• _GOAL_:
Transcribe the material in full. Nothing should differ except that the pictures are left out.

- - - -

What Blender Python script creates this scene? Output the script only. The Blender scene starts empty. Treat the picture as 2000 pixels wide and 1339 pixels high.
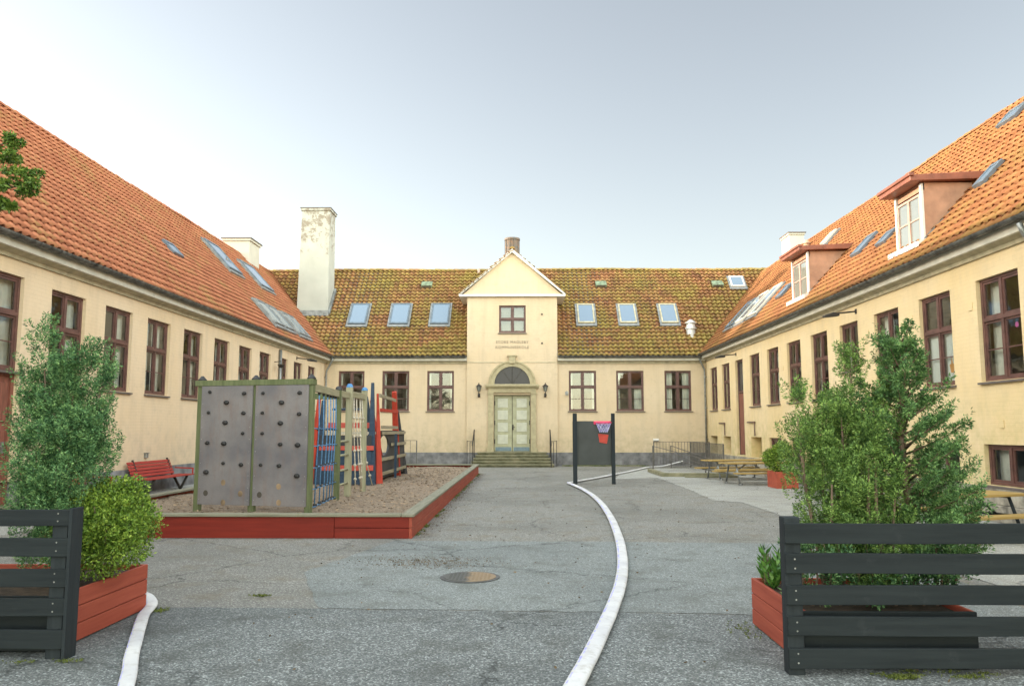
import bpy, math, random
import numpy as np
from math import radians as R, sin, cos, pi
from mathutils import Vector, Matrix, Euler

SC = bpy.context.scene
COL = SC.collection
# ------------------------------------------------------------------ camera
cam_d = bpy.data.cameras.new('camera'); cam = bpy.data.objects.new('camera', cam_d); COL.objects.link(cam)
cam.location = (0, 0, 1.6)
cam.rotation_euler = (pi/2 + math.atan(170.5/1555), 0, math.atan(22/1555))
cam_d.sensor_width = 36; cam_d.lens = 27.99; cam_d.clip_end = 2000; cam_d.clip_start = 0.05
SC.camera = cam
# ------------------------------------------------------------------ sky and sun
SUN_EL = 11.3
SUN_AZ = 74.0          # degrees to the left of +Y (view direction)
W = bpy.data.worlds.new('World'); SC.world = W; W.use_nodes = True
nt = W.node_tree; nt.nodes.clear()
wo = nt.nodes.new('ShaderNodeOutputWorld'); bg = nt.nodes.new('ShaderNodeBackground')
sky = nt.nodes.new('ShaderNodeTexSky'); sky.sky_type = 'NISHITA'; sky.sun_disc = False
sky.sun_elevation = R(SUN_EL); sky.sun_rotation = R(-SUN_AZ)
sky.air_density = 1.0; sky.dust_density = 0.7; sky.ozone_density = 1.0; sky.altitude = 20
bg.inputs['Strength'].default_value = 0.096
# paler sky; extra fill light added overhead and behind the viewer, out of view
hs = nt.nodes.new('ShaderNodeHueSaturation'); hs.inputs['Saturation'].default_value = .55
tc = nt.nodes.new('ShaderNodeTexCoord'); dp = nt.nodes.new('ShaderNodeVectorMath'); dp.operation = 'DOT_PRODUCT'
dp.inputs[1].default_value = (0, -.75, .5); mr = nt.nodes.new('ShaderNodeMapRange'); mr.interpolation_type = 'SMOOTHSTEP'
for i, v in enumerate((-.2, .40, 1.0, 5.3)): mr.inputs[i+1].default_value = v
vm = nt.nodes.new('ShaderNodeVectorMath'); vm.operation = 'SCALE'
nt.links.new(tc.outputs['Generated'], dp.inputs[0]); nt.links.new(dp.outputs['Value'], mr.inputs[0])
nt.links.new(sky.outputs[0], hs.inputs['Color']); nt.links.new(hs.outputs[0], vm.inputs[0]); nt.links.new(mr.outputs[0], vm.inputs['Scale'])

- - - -

• _REPLY TO THE TASK_:
What Blender Python script creates this scene? Output the script only. The Blender scene starts empty. Treat the picture as 2000 pixels wide and 1339 pixels high.
import bpy, math, random
import numpy as np
from math import radians as R, sin, cos, pi
from mathutils import Vector, Matrix, Euler

SC = bpy.context.scene
COL = SC.collection
# ------------------------------------------------------------------ camera
cam_d = bpy.data.cameras.new('camera'); cam = bpy.data.objects.new('camera', cam_d); COL.objects.link(cam)
cam.location = (0, 0, 1.6)
cam.rotation_euler = (pi/2 + math.atan(170.5/1555), 0, math.atan(22/1555))
cam_d.sensor_width = 36; cam_d.lens = 27.99; cam_d.clip_end = 2000; cam_d.clip_start = 0.05
SC.camera = cam
# ------------------------------------------------------------------ sky and sun
SUN_EL = 11.3
SUN_AZ = 74.0          # degrees to the left of +Y (view direction)
W = bpy.data.worlds.new('World'); SC.world = W; W.use_nodes = True
nt = W.node_tree; nt.nodes.clear()
wo = nt.nodes.new('ShaderNodeOutputWorld'); bg = nt.nodes.new('ShaderNodeBackground')
sky = nt.nodes.new('ShaderNodeTexSky'); sky.sky_type = 'NISHITA'; sky.sun_disc = False
sky.sun_elevation = R(SUN_EL); sky.sun_rotation = R(-SUN_AZ)
sky.air_density = 1.0; sky.dust_density = 0.7; sky.ozone_density = 1.0; sky.altitude = 20
bg.inputs['Strength'].default_value = 0.096
# paler sky; extra fill light added overhead and behind the viewer, out of view
hs = nt.nodes.new('ShaderNodeHueSaturation'); hs.inputs['Saturation'].default_value = .55
tc = nt.nodes.new('ShaderNodeTexCoord'); dp = nt.nodes.new('ShaderNodeVectorMath'); dp.operation = 'DOT_PRODUCT'
dp.inputs[1].default_value = (0, -.75, .5); mr = nt.nodes.new('ShaderNodeMapRange'); mr.interpolation_type = 'SMOOTHSTEP'
for i, v in enumerate((-.2, .40, 1.0, 5.3)): mr.inputs[i+1].default_value = v
vm = nt.nodes.new('ShaderNodeVectorMath'); vm.operation = 'SCALE'
nt.links.new(tc.outputs['Generated'], dp.inputs[0]); nt.links.new(dp.outputs['Value'], mr.inputs[0])
nt.links.new(sky.outputs[0], hs.inputs['Color']); nt.links.new(hs.outputs[0], vm.inputs[0]); nt.links.new(mr.outputs[0], vm.inputs['Scale'])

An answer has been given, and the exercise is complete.